Running parallel to this secular phenomenon was an ecclesiastical counterpart. While Helen Reddy received a Grammy Award in 1972 for her song, “I Am Strong, I Am Invincible, I Am Woman” Betty Friedan was busy out predicting that the great debate of 1972 would be: “Is God He?” She was right. As the turmoil of the Vietnam War reached a fever pitch and people began an exodus from mainline churches, pastors began to speculate how to do damage control by keeping the sheep they had and, simultaneously, how to bring the disenchanted and disenfranchised back into the Church. A leading figure in this attempt was Bill Hybels, who in 1974 was a youth pastor who patterned his ministry on “loud cutting-edge Christian music, the gritty realism of dramatic skits, and the use of multimedia…wrapped around Bible studies delivered without Christian jargon on topics young people could relate to.”[7]

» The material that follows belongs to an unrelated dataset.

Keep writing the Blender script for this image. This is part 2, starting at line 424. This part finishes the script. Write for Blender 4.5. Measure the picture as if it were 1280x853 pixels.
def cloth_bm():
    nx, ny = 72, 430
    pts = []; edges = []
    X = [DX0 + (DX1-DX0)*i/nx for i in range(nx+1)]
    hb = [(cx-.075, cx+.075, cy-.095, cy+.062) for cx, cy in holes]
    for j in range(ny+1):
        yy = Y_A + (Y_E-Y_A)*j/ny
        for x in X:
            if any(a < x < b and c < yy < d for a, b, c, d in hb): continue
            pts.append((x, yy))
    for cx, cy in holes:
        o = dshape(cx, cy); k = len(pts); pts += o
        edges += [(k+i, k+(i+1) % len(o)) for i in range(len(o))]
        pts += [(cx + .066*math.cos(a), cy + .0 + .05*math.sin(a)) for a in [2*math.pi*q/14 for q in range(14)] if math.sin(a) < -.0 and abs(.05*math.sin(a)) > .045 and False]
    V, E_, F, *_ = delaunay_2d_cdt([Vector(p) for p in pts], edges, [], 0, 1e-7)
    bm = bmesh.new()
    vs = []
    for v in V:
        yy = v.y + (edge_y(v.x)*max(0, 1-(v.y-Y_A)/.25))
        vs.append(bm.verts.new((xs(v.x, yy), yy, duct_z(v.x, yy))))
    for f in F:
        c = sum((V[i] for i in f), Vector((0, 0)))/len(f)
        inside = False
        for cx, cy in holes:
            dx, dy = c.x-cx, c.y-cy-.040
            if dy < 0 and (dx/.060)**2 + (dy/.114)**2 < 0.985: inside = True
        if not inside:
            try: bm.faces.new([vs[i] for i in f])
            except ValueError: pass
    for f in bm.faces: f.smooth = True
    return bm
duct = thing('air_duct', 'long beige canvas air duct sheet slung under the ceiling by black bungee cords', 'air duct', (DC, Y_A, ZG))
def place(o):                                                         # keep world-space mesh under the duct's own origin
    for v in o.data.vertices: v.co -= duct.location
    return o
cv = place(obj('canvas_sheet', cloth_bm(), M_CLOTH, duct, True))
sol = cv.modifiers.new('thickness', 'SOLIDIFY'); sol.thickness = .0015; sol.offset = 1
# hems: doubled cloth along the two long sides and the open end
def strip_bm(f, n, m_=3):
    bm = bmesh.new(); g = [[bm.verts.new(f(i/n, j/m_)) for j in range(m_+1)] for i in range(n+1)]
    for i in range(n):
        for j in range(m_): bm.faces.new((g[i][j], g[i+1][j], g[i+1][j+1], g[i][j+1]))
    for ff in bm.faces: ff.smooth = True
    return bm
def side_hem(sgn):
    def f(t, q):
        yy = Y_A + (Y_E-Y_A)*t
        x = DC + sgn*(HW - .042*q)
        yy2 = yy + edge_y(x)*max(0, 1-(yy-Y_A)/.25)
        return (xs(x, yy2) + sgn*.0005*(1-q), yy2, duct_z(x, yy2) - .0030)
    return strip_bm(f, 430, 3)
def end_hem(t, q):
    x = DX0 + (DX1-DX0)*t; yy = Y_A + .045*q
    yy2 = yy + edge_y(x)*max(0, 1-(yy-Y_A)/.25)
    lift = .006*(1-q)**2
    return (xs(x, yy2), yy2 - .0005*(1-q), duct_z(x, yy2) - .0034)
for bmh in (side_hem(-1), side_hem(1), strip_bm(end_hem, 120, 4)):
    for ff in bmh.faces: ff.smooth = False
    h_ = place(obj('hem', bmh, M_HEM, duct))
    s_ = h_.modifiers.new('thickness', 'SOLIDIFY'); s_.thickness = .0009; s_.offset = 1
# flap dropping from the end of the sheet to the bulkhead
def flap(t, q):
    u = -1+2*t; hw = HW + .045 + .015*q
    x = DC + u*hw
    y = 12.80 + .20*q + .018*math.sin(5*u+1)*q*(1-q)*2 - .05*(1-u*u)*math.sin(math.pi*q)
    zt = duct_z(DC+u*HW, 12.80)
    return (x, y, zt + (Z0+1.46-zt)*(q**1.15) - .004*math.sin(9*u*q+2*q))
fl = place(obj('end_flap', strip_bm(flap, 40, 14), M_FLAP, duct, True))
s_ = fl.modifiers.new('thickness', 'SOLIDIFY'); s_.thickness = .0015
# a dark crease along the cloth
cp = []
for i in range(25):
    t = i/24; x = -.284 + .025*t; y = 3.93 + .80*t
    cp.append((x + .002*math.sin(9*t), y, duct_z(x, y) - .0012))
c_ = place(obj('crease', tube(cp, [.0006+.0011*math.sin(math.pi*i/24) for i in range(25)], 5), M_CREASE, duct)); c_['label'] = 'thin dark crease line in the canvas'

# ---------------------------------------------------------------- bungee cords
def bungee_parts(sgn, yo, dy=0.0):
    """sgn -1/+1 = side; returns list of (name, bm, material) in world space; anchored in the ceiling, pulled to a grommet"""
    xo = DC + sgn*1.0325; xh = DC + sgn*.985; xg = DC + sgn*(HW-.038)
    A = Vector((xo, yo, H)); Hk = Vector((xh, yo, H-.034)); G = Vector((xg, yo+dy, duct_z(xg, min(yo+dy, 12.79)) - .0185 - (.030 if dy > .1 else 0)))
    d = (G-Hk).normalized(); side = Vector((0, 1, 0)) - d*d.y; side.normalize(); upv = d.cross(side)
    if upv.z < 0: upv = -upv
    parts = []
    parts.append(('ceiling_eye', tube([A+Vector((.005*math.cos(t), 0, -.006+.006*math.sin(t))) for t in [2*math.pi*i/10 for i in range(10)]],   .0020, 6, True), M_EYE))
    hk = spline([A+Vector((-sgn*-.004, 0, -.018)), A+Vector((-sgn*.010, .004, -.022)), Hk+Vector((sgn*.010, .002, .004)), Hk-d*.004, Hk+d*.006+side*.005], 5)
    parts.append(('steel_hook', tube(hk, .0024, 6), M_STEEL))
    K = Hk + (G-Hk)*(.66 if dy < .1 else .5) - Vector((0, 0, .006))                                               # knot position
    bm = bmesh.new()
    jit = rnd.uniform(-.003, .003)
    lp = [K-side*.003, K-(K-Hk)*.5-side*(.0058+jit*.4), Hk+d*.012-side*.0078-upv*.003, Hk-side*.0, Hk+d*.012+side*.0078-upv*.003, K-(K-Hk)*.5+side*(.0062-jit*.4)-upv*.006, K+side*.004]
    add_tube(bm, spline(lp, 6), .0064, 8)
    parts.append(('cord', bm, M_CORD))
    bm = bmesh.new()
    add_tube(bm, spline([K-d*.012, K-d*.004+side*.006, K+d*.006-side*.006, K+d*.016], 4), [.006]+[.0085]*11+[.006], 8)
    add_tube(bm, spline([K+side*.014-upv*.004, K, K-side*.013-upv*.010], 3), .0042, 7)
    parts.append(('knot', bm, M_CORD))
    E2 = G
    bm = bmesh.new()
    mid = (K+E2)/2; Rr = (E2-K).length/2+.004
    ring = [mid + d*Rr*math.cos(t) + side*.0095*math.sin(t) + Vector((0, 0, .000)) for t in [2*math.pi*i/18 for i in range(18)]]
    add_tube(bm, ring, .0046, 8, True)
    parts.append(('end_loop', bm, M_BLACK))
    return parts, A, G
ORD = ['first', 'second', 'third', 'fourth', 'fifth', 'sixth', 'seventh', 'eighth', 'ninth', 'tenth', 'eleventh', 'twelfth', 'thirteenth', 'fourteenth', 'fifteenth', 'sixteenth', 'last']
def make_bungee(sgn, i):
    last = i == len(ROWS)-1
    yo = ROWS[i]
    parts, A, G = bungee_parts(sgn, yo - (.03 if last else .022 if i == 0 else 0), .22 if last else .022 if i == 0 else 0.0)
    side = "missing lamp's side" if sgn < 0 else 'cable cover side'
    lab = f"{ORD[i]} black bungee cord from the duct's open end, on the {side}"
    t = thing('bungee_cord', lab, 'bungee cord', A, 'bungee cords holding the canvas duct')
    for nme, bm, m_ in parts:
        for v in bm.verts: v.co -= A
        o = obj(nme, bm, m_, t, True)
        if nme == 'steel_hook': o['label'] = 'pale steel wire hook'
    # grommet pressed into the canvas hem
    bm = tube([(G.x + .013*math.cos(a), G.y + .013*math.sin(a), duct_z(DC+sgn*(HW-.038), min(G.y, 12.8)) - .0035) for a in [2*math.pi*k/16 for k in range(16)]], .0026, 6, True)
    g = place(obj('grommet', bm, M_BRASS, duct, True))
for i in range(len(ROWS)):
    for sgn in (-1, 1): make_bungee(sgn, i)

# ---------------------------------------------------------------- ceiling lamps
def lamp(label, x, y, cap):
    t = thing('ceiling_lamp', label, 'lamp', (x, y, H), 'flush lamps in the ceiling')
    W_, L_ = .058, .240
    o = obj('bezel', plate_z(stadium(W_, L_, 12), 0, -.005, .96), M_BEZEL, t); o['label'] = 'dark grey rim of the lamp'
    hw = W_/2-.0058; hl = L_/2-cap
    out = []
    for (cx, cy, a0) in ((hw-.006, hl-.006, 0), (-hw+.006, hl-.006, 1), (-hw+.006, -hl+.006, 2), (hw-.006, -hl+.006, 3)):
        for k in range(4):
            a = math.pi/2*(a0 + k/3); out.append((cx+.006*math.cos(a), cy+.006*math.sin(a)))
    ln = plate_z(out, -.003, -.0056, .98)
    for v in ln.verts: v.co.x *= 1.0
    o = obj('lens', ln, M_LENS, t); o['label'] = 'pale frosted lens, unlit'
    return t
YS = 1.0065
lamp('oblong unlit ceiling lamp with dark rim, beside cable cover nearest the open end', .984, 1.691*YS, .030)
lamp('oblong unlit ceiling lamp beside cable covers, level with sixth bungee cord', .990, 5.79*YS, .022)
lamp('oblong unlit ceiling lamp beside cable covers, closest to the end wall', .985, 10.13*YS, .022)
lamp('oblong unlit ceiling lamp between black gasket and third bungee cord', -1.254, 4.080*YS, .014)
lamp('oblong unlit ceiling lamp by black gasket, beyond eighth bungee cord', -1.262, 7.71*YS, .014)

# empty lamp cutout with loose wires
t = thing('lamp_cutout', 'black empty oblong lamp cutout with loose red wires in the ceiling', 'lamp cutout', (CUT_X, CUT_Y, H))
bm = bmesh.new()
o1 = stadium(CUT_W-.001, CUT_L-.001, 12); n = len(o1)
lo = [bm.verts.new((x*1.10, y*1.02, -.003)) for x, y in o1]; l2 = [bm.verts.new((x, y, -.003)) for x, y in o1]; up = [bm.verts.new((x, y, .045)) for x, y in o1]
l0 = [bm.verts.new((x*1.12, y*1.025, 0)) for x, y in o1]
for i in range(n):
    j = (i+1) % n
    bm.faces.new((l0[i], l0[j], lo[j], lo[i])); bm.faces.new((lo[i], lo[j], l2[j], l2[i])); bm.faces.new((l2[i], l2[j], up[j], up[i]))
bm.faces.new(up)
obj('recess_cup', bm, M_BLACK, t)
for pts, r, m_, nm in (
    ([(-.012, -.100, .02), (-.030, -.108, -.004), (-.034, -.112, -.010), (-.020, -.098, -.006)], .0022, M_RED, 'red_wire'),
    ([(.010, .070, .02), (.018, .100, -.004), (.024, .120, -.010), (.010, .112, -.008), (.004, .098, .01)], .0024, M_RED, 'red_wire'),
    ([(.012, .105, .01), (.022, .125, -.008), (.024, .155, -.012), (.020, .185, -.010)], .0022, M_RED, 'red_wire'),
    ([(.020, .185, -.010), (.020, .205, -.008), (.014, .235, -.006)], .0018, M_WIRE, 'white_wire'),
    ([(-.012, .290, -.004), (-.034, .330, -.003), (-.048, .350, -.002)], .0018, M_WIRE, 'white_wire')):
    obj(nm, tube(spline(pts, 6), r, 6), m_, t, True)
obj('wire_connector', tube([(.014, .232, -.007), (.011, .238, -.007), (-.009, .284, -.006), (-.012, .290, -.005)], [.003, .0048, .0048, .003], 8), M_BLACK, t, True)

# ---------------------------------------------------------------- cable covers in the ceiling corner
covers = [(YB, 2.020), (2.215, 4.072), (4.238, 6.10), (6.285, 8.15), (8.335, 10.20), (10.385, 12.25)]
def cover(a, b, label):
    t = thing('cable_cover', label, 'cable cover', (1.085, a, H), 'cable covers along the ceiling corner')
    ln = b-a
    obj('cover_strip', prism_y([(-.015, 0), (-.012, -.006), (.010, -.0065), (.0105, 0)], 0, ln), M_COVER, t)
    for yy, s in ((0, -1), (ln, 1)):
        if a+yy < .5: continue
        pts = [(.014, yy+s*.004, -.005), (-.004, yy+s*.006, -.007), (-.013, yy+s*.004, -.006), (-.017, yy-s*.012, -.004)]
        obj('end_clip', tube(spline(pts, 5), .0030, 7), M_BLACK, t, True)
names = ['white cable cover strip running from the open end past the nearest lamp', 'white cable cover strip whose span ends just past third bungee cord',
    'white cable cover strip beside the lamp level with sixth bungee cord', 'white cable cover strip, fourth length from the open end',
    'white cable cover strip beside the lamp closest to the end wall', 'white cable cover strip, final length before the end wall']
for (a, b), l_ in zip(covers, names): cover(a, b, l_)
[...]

Combine this with the popularity of female Roman Catholic Mary Daly, who averred that “To exist humanly is to name the self, the world, and God”[8] and we can begin to gain some insight into how we got to where we are today. People such as Casey Miller and Kate Swift jumped on the bandwagon with Daly and all of them imported a buzz-word employed by their secularist counterparts: patriarchal. Miller and Swift argued: “Since the major Western religions all originated in patriarchal societies and continue to defend a patriarchal worldview, the metaphors used to express their insights are by tradition and habit overwhelmingly male-oriented.”[9]The evangelical Church was ill-equipped—with notable exception—to deal with such an onslaught. For years evangelicals had prided themselves on being anti-intellectual in spite of people like Carl Henry, Harold John Ockenga, Ed Carnell, and other Neo-evangelicals. Everything was in place for feminism to enter Christ’s Church—and it did. More on this, Lord willing, in our next installment.

[1] Mary Kassian, The Feminist Gospel, The Movement to Unite Feminism With the Church, (Wheaton: Crossway, 1992), p. 61.
[2] Ibid.
[3] Maren Carden, The New Feminist Movement, (NY: Russell Sage Foundation, 1974), p. 33. Emphasis mine.
[4] Kassian, TFG, 65.
[5] Ibid.
[6] Ibid., 120-121.
[7] D.G. Hart, Deconstructing Evangelicalism, (Grand Rapids: Baker Academic, 2004), p. 167.
[8] Mary Daly, Beyond God the Father: Towards a Philosophy of Women’s Liberation, (Boston: Beacon Press, 1973), p. 8.
[9] Casey Miller & Kate Swift, Words and Women—New Language in New Times, (NY: Anchor Books, 1976), p. 64. Italics mine.